In defining best practices in meeting management I want to refer to the more 'stable' elements of meetings that if we were to embrace would actually help to create more successful, collaborative discussions. For me the first and foremost is that ALL meetings require 'structure'. Creating structure is the primary role of a meeting leader, meeting facilitator or Chair. Its purpose is enable meeting participants to engage in brainstorming, decision-making, strategizing, problem-solving, etc. without them having to worry about ‘are we discussing this logically? Are we on topic? Are we achieving our intended outcomes? Are we talking respectfully to one another?’

However it is virtually impossible to structure a discussion until we understand 'why' we're having the discussion in the first place. The 'why' refers to understanding the purpose or goal of the meeting. We can't fully understand or articulate the purpose until we get clarity as to the tangible, concrete outcomes that the meeting needs to achieve.

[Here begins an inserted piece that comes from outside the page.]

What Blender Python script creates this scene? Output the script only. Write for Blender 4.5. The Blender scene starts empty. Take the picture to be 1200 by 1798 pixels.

The purpose is our ultimate destination, the outcomes are the 'what' we want to achieve in getting to our destination. Once we understand purpose and outcomes we can then define the structure or steps required to achieve the purpose and process. Without clearly defining the meeting's purpose we may run the risk of creating an agenda that totally misses out on why people think they're attending the meeting. This could result in meeting attendees not participating, tuning out, or coming across as wanting to push their own agendas. So to avoid this potential meeting pitfall get clarity as to the overall purpose of a meeting and, the purpose of each agenda topic that will ultimately help the group achieve its purpose and outcomes.

What are your thoughts on defining purpose? Is it possible to enter a meeting without clearly defining purpose and outcomes? What are success or failure stories you can share? What about meetings keeps you up at night or allows you to sleep contently?